Visita nos outros estado gerou bastante entusiasmo
Segundo a organização da caravana, cerca de 200 mulheres se reuniram no Paraná e 120 em Santa Catarina. Para Gilza Kaingang, da Terra Indígena São Jerônimo da Serra (PR), o encontro no território paranaense foi inédito.
“Foi a primeira vez que nós, mulheres do Paraná, conseguimos nos reunir para colocar as nossas demandas, as nossas inquietações. Muitas vezes, dentro das nossas comunidades nós não temos essa força na voz para chegar nas lideranças, pois a maioria das lideranças são homens. Então como nós, mulheres, chegamos nesses homens e colocamos as nossas demandas? Ter um espaço como a caravana, um encontro como esse é a oportunidade”, relatou Gilza.

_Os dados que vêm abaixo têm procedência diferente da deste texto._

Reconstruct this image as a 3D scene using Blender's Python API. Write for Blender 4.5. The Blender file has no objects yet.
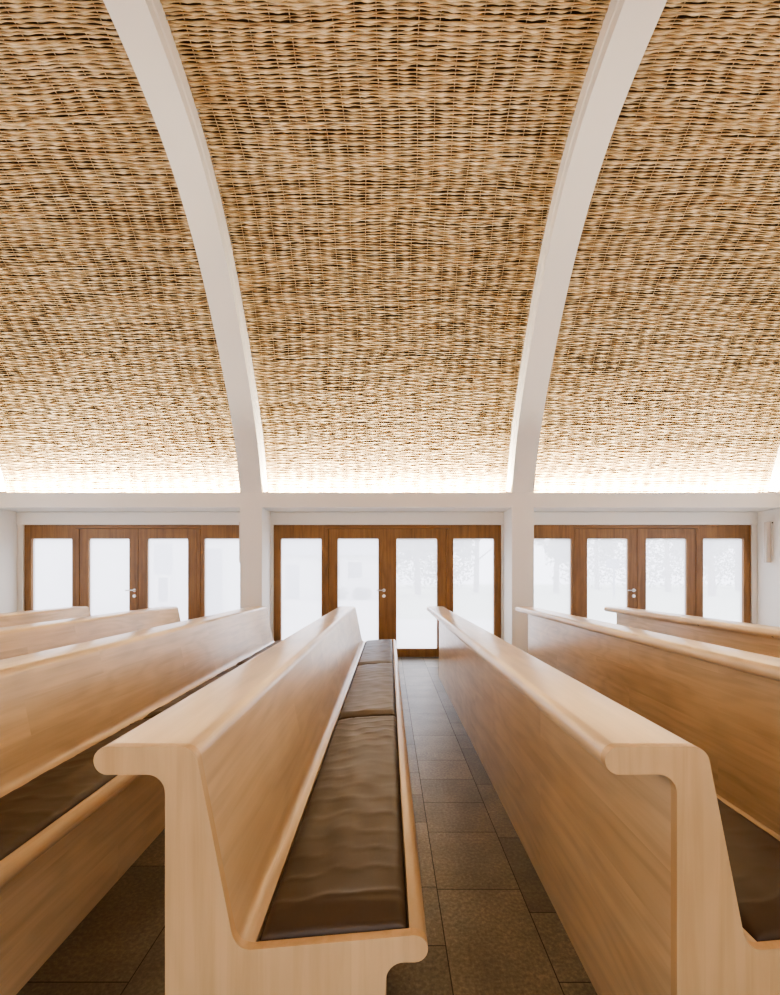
import bpy, bmesh, math, random
import numpy as np
from mathutils import Vector, noise as mnoise

random.seed(11)
RNG = np.random.default_rng(7)
COL = bpy.context.scene.collection
SC = bpy.context.scene

# ------------------------------------------------------------------ frame
F = 450.0                    # focal length in pixels of a 780 px wide frame
CAM_H = 1.30
CX, CY = 389.0, 577.0        # principal point
D_NEAR, D_FAR = 1.0135, 5.844    # pew ends
D_COL, D_DOOR = 6.77, 7.28       # beam face, door plane
BAY = 4.09
BAYC = [-4.127, -0.0375, 4.052]
DOORC = [-4.062, -0.0255, 4.018]
RIBX = [-6.165, -2.076, 2.015, 6.105]
RIBW = 0.165                 # half width of a rib
CROWN = 2.95

# ------------------------------------------------------------------ materials
def new_mat(name):
    m = bpy.data.materials.new(name)
    m.use_nodes = True
    nt = m.node_tree
    nt.nodes.clear()
    out = nt.nodes.new('ShaderNodeOutputMaterial')
    b = nt.nodes.new('ShaderNodeBsdfPrincipled')
    nt.links.new(b.outputs[0], out.inputs[0])
    return m, nt, b, out

def N(nt, kind, **kw):
    n = nt.nodes.new(kind)
    for k, v in kw.items():
        if k in n.inputs.keys():
            n.inputs[k].default_value = v
        else:
            setattr(n, k, v)
    return n

def ramp(nt, stops):
    r = nt.nodes.new('ShaderNodeValToRGB')
    e = r.color_ramp.elements
    while len(e) < len(stops):
        e.new(0.5)
    for el, (p, c) in zip(e, stops):
        el.position = p
        el.color = (*c, 1)
    return r

def mix(nt, fac, a, b, blend='MIX'):
    m = nt.nodes.new('ShaderNodeMix')
    m.data_type = 'RGBA'
    m.blend_type = blend
    for sock, v in ((m.inputs[0], fac), (m.inputs[6], a), (m.inputs[7], b)):
        if hasattr(v, 'links') or hasattr(v, 'is_linked'):
            nt.links.new(v, sock)
        elif isinstance(v, (int, float)):
            sock.default_value = v
        else:
            sock.default_value = (*v, 1)
    return m.outputs[2]

def plain(name, col, rough=0.8, bump=0.0, bscale=60, var=0.04, metallic=0.0, spec=0.5):
    m, nt, b, out = new_mat(name)
    tc = N(nt, 'ShaderNodeTexCoord')
    nz = N(nt, 'ShaderNodeTexNoise', Scale=3.0, Detail=4.0)
    nt.links.new(tc.outputs['Object'], nz.inputs['Vector'])
    c0 = tuple(max(0, c * (1 - var)) for c in col)
    c1 = tuple(min(1, c * (1 + var)) for c in col)
    nt.links.new(mix(nt, nz.outputs[0], c0, c1), b.inputs['Base Color'])
    b.inputs['Roughness'].default_value = rough
    b.inputs['Metallic'].default_value = metallic
    b.inputs['Specular IOR Level'].default_value = spec
    if bump:
        n2 = N(nt, 'ShaderNodeTexNoise', Scale=float(bscale), Detail=3.0)
        nt.links.new(tc.outputs['Object'], n2.inputs['Vector'])
        bp = N(nt, 'ShaderNodeBump', Strength=bump, Distance=0.01)
        nt.links.new(n2.outputs[0], bp.inputs['Height'])
        nt.links.new(bp.outputs[0], b.inputs['Normal'])
    return m

def wood(name, light, dark, grain, board=None, rough=0.35, fig=0.35, coat=0.0, spec=0.5):
    """grain: axis letter along which the fibre runs; board=(axis across, length, width)"""
    m, nt, b, out = new_mat(name)
    tc = N(nt, 'ShaderNodeTexCoord')
    oi = N(nt, 'ShaderNodeObjectInfo')
    sep = N(nt, 'ShaderNodeSeparateXYZ')
    nt.links.new(tc.outputs['Object'], sep.inputs[0])
    mult = N(nt, 'ShaderNodeMath', operation='MULTIPLY')
    mult.inputs[1].default_value = 37.0
    nt.links.new(oi.outputs['Random'], mult.inputs[0])
    sc = {'X': (1.2, 26, 26), 'Y': (26, 1.2, 26), 'Z': (26, 26, 1.2)}[grain]
    mp = N(nt, 'ShaderNodeMapping')
    mp.inputs['Scale'].default_value = sc
    nt.links.new(tc.outputs['Object'], mp.inputs['Vector'])
    # board offset so that the grain breaks from board to board
    if board:
        ax, blen, bwid = board
        cmb = N(nt, 'ShaderNodeCombineXYZ')
        nt.links.new(sep.outputs[grain], cmb.inputs[0])
        nt.links.new(sep.outputs[ax], cmb.inputs[1])
        br = N(nt, 'ShaderNodeTexBrick')
        br.offset = 0.37
        br.inputs['Scale'].default_value = 1.0
        br.inputs['Mortar Size'].default_value = 0.0
        br.inputs['Brick Width'].default_value = blen
        br.inputs['Row Height'].default_value = bwid
        br.inputs['Color1'].default_value = (0, 0, 0, 1)
        br.inputs['Color2'].default_value = (1, 1, 1, 1)
        nt.links.new(cmb.outputs[0], br.inputs['Vector'])
        addw = N(nt, 'ShaderNodeMath', operation='MULTIPLY_ADD')
        addw.inputs[1].default_value = 9.0
        nt.links.new(br.outputs['Color'], addw.inputs[0])
        nt.links.new(mult.outputs[0], addw.inputs[2])
        w = addw.outputs[0]
    else:
        w = mult.outputs[0]
    n1 = N(nt, 'ShaderNodeTexNoise', noise_dimensions='4D', Scale=1.0, Detail=6.0, Roughness=0.6, Distortion=0.6)
    nt.links.new(mp.outputs[0], n1.inputs['Vector'])
    nt.links.new(w, n1.inputs['W'])
    # cathedral figure: bands of a stretched noise
    mp2 = N(nt, 'ShaderNodeMapping')
    mp2.inputs['Scale'].default_value = tuple(s * (0.16 if s > 2 else 0.75) for s in sc)
    nt.links.new(tc.outputs['Object'], mp2.inputs['Vector'])
    n2 = N(nt, 'ShaderNodeTexNoise', noise_dimensions='4D', Scale=1.0, Detail=2.0, Roughness=0.45)
    nt.links.new(mp2.outputs[0], n2.inputs['Vector'])
    nt.links.new(w, n2.inputs['W'])
    mm = N(nt, 'ShaderNodeMath', operation='MULTIPLY')
    mm.inputs[1].default_value = 60.0
    nt.links.new(n2.outputs[0], mm.inputs[0])
    sn = N(nt, 'ShaderNodeMath', operation='SINE')
    nt.links.new(mm.outputs[0], sn.inputs[0])
    fine = ramp(nt, [(0.36, tuple(c * 0.93 for c in dark)), (0.58, light)])
    nt.links.new(n1.outputs[0], fine.inputs[0])
    figc = ramp(nt, [(0.0, tuple(c * 0.78 for c in light)), (0.55, light), (1.0, tuple(min(1, c * 1.06) for c in light))])
    mr = N(nt, 'ShaderNodeMapRange')
    mr.inputs['From Min'].default_value = -1
    mr.inputs['From Max'].default_value = 1
    nt.links.new(sn.outputs[0], mr.inputs['Value'])
    nt.links.new(mr.outputs[0], figc.inputs[0])
    c = mix(nt, fig, fine.outputs[0], figc.outputs[0])
    n3 = N(nt, 'ShaderNodeTexNoise', Scale=2.2, Detail=2.0)
    nt.links.new(tc.outputs['Object'], n3.inputs['Vector'])
    blot = ramp(nt, [(0.3, (0.90, 0.88, 0.85)), (0.7, (1.05, 1.05, 1.05))])
    nt.links.new(n3.outputs[0], blot.inputs[0])
    c = mix(nt, 1.0, c, blot.outputs[0], 'MULTIPLY')
    if board:
        bt = ramp(nt, [(0.0, (0.93, 0.91, 0.88)), (1.0, (1.05, 1.04, 1.03))])
        nt.links.new(br.outputs['Color'], bt.inputs[0])
        c = mix(nt, 1.0, c, bt.outputs[0], 'MULTIPLY')
    nt.links.new(c, b.inputs['Base Color'])
    b.inputs['Roughness'].default_value = rough
    b.inputs['Specular IOR Level'].default_value = spec
    b.inputs['Coat Weight'].default_value = coat
    b.inputs['Coat Roughness'].default_value = 0.25
    bp = N(nt, 'ShaderNodeBump', Strength=0.02, Distance=0.002)
    nt.links.new(n1.outputs[0], bp.inputs['Height'])
    nt.links.new(bp.outputs[0], b.inputs['Normal'])
    return m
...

Para ela, os relatos ouvidos durante o encontro mostram o quanto as mulheres necessitam de políticas públicas específicas, que muitas vezes não são consideradas pelas lideranças masculinas.
No mesmo sentido, Braulina Baniwa, mestranda em Antropologia Social na UnB e integrante da Anmiga, afirmou que foi uma grande satisfação ser recebida na TI Morro dos Cavalos, em SC.
“É emocionante, nunca imaginei que iria conhecer tantos territórios de parentes. É um ano cheio de desafios, para podermos chegar nos territórios, mas ao mesmo é uma alegria poder encontrar a força da ancestralidade que é carregada por todas nós”, disse.
Ainda segundo Paulina Martines, liderança Avá-Guarani da comunidade Tekoha Y’hovy, um dos principais motivos dos encontros foi o fortalecimento do movimento das mulheres pela terra, pela resistência e pelo reflorestamento, principalmente das mentes dos povos e dos não indígenas.
“Os encontros trouxeram essa importância de diálogo entre as mulheres indígenas em busca de um caminho melhor, um caminho em que possamos juntas conquistar nossos direitos enquanto mulheres”, afirmou. Segundo ela, as mulheres indígenas estão caminhando juntas nessa direção, “para que a gente possa realmente buscar mudanças porque a preocupação não é só pelo nosso povo, mas pelo futuro do planeta Terra”.